The main focus will be at a three-day festival at Harewood House, near Leeds.

Visitors can taste Yorkshire food and ales, visit craft stalls and see some of the region's sporting heroes, including cricket umpire Dickie Bird.

A Yorkshire flag was unfurled at a ceremony in Hull on Tuesday and a group of walkers who have been carrying it will arrive in York later.

The flag has just been registered with the UK Flag Institute allowing it to be raised without special planning permission.

Restore pride

Part of the celebrations in York will include the reading of the traditional "Declaration Of Integrity".

And at the York maze there will be the annual Yorkshire Day straw bale race.

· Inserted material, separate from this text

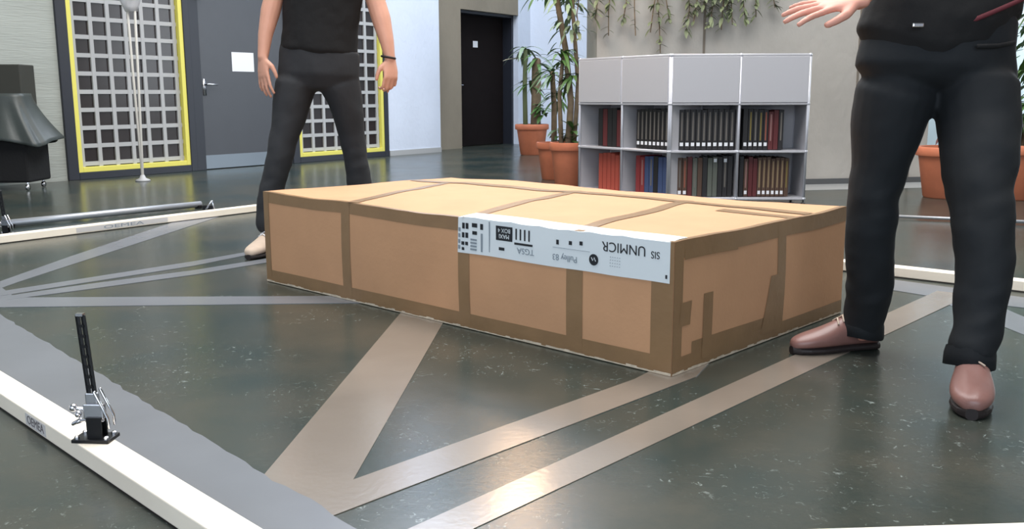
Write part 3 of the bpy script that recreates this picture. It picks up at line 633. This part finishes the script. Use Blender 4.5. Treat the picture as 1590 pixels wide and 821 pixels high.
# hanging vine along the top of the concrete wall
vy = 8.0; t = thing('hanging_vine', 'creeping green vine hanging down the pale concrete wall above the grey shelves', 'plant', at(1060, -250, vy))
o0 = t.location.copy(); rd_ = random.Random(5)
def wally(u): return Qa.y+(u-905)/(1262-905)*(Q0.y-Qa.y)-.10
strands = [(925, 30), (948, 55), (968, 40), (985, 55), (1012, 50), (1026, 82), (1040, 36), (1062, 52), (1078, 36), (1105, 40), (1120, 46), (1138, 38), (1155, 30), (1175, 26), (1195, 12), (900, 60), (1090, 20), (1128, 15), (1108, 10)]
bm = nb(); bl = nb()
for u, v in strands:
    y = wally(u); pe = at(u, v, y); top = at(u+rd_.uniform(-30, 30), -260, y); pts = []
    for i in range(9):
        f_ = i/8; p = top.lerp(pe, f_); p.x += .07*noise.noise(V((u*.1, f_*3, 0))); pts.append(p-o0)
    tube(bm, pts, [.005]*9, 5)
    for k in range(70 if u > 1060 else 34):
        f_ = rd_.random()**.7*8; i = min(7, int(f_)); p = pts[i].lerp(pts[i+1], f_-i); a = rd_.random()*2*PI
        leaf_blade(bl, p, (math.cos(a), -abs(math.sin(a))*.5, rd_.uniform(-1, .2)), rd_.uniform(.04, .09), .035, .3, 3)
obj('stems', bm, M_trunk, t); obj('leaves', bl, mat('leaf_dusty', (104, 114, 84), .6, var=.2, vscale=4), t)
# ------------------------------------------------------------------ people
def hand(bm, wrist, d, nrm, side, curl=.4, spread=.12, s=1.0, thumb=.5):
    """palm + five fingers. d: direction of the fingers, nrm: back of the hand, side: +1 thumb on the +s side"""
    d = V(d).normalized(); nrm = (V(nrm)-d*V(nrm).dot(d)).normalized(); sd = d.cross(nrm).normalized()*side; wrist = V(wrist)
    tube(bm, [wrist-d*.02*s, wrist+d*.02*s, wrist+d*.055*s, wrist+d*.088*s], [(.027*s, .018*s), (.034*s, .017*s), (.041*s, .015*s), (.039*s, .012*s)], 16, hint=nrm)
    spec = [(.030, .086, .072, .0085), (.010, .092, .080, .009), (-.010, .089, .074, .0085), (-.029, .080, .058, .0075)]
    for k, (off, st, ln, r) in enumerate(spec):
        fd_ = (d + sd*spread*(1.5-k)).normalized(); p = wrist+sd*off*s+d*(st-.02)*s; pts = [p]; cur = fd_.copy(); ang = curl*(1+.08*k)
        for seg, fr in enumerate((.02/ln+.42, .33, .25)):
            ax = cur.cross(nrm).normalized(); rot = Matrix.Rotation(-(ang*(.45, 1, .8)[seg]), 3, ax); cur = (rot @ cur).normalized()
            if seg == 0: pts.append(p+fd_*.02*s)
            pts.append(pts[-1]+cur*ln*fr*s)
        tube(bm, pts, [r*s*1.12, r*s*1.1, r*s, r*s*.92, r*s*.8], 10, hint=nrm)
    p = wrist+sd*.022*s+d*.018*s-nrm*.004; q = p+(sd*.9+d*.75-nrm*.25).normalized()*.040*s; e = q+(d*1.0+sd*.35*thumb*2-nrm*.3).normalized()*.032*s; f_ = e+(d*1.0-nrm*.3+sd*.1).normalized()*.026*s
    tube(bm, [p, q, e, f_], [.015*s, .0125*s, .0105*s, .0088*s], 10, hint=nrm)
def head(bm, c, f, s=1.0):
    """sculpted head, c = centre of the skull, f = looking direction"""
    f = V(f).normalized(); r = f.cross(V((0, 0, 1))).normalized(); u = r.cross(f).normalized(); c = V(c)
    def P(x, y, z): return c + (r*x + f*y + u*z)*s
    def ell(p, rx, ry, rz):
        t_ = nb(); bmesh.ops.create_uvsphere(t_, u_segments=20, v_segments=14, radius=1)
        M_ = Matrix(((r.x*rx*s, f.x*ry*s, u.x*rz*s, P(*p).x), (r.y*rx*s, f.y*ry*s, u.y*rz*s, P(*p).y), (r.z*rx*s, f.z*ry*s, u.z*rz*s, P(*p).z), (0, 0, 0, 1)))
        t_.transform(M_); me = bpy.data.meshes.new('t'); t_.to_mesh(me); t_.free(); bm.from_mesh(me); bpy.data.meshes.remove(me)
    ell((0, -.01, .03), .075, .095, .085); ell((0, .018, -.035), .058, .068, .08); ell((0, .058, -.092), .026, .024, .022)
    ell((0, .086, -.012), .011, .014, .026); ell((0, .094, -.030), .015, .015, .011); ell((0, .075, .022), .055, .016, .012)
    ell((0, .080, -.060), .024, .011, .006); ell((0, .078, -.069), .020, .012, .007)
    for sx in (-1, 1):
        ell((sx*.076, -.008, -.012), .009, .018, .031); ell((sx*.035, .062, -.028), .026, .022, .022); ell((sx*.030, .074, .002), .013, .009, .008)
    return P
def shoe(par, heel, toe, m, msole, s=1.0, lift=0, laces=True, toe_up=0):
    heel, toe = V((heel[0], heel[1], 0)), V((toe[0], toe[1], 0)); d = toe-heel; L_ = d.length; d.normalize(); sd = V((d.y, -d.x, 0))
    prof = [(0, .026, .075), (.04, .034, .100), (.14, .037, .105), (.28, .037, .100), (.42, .041, .088), (.56, .047, .070), (.70, .050, .055), (.84, .045, .045), (.94, .033, .036), (1.0, .014, .026)]
    def build(z0, z1f, grow, n=18):
        bm = nb(); R = []
        for f_, hw, hh in prof:
            zt = z1f(hh); ring = []
            for k in range(n):
                a = 2*PI*k/n; c_, s_ = math.cos(a), math.sin(a); c_ = math.copysign(abs(c_)**.75, c_)
                z = (z0+zt)/2+(zt-z0)/2*math.copysign(abs(s_)**.75, s_); wf = 1 if z < (z0+zt)/2 else 1-.35*((z-(z0+zt)/2)/((zt-z0)/2+1e-6))**2
                ring.append(bm.verts.new(heel+d*(L_*(f_*(1+2*grow)-grow))+sd*(hw*s*(.93 if grow else 1))*c_*(1 if grow else wf)+V((0, 0, z+lift))))
            R.append(ring)
        for a, b in zip(R, R[1:]):
            for k in range(n): bm.faces.new((a[k], a[(k+1) % n], b[(k+1) % n], b[k]))
        bm.faces.new(R[0]); bm.faces.new(R[-1][::-1]); return bm
    o = obj('shoe', build(.018*s, lambda h: .02*s+h*s, 0), m, par, smooth=True); sb = o.modifiers.new('s', 'SUBSURF'); sb.levels = 1; sb.render_levels = 2
    bm = build(0.0, lambda h: .026*s, -.004); obj('sole', bm, msole, o, smooth=False)
    if laces:
        bm = nb()
        for k in range(4):
            f_ = .30+.06*k; hh = (.10, .094, .086, .078)[k]*s+.029*s+lift; c_ = heel+d*L_*f_
            tube(bm, [c_+sd*.024*s+V((0, 0, hh-.014)), c_+V((0, 0, hh)), c_-sd*.024*s+V((0, 0, hh-.014))+d*.01], [.0028]*3, 6)
        obj('laces', bm, M_suede if m == M_leather else M_paper, o, smooth=True)
    return o
def ripple(o, amp, freq, zr=None):
    """cloth folds: push the vertices of a garment along their normals"""
    me = o.data; me.calc_loop_triangles()
    ns = [v.normal.copy() for v in me.vertices]
    for v, n in zip(me.vertices, ns):
        k = 1.0
        if zr: k = zr(v.co.z)
        e = noise.noise(V((v.co.x*freq*.6+4, v.co.y*freq*.6, v.co.z*freq*1.1+v.co.x*freq*1.3)))+.4*noise.noise(V((v.co.x*freq*1.6, v.co.y*freq*1.6+7, v.co.z*freq*3.0-v.co.x*freq)))
        v.co += n*(e*amp*k)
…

Among other places where the declaration is being read is the village of Hedon, East Yorkshire, which will also see a procession and church service.

Rosie Winterton, minister for Yorkshire and the Humber and MP for Doncaster, said: "Yorkshire Day is an excellent opportunity to reflect on many of the great things there are about living here.

"Yorkshire is a great place where National Parks sit side by side with vibrant and exciting cities."

Yorkshire Day was started in 1975 to restore pride in a county undermined by the loss of its traditional industries.

It falls on 1 August to mark the date in 1759 when soldiers from Yorkshire regiments placed white roses alongside fallen comrades on the battlefield of Minden in Germany.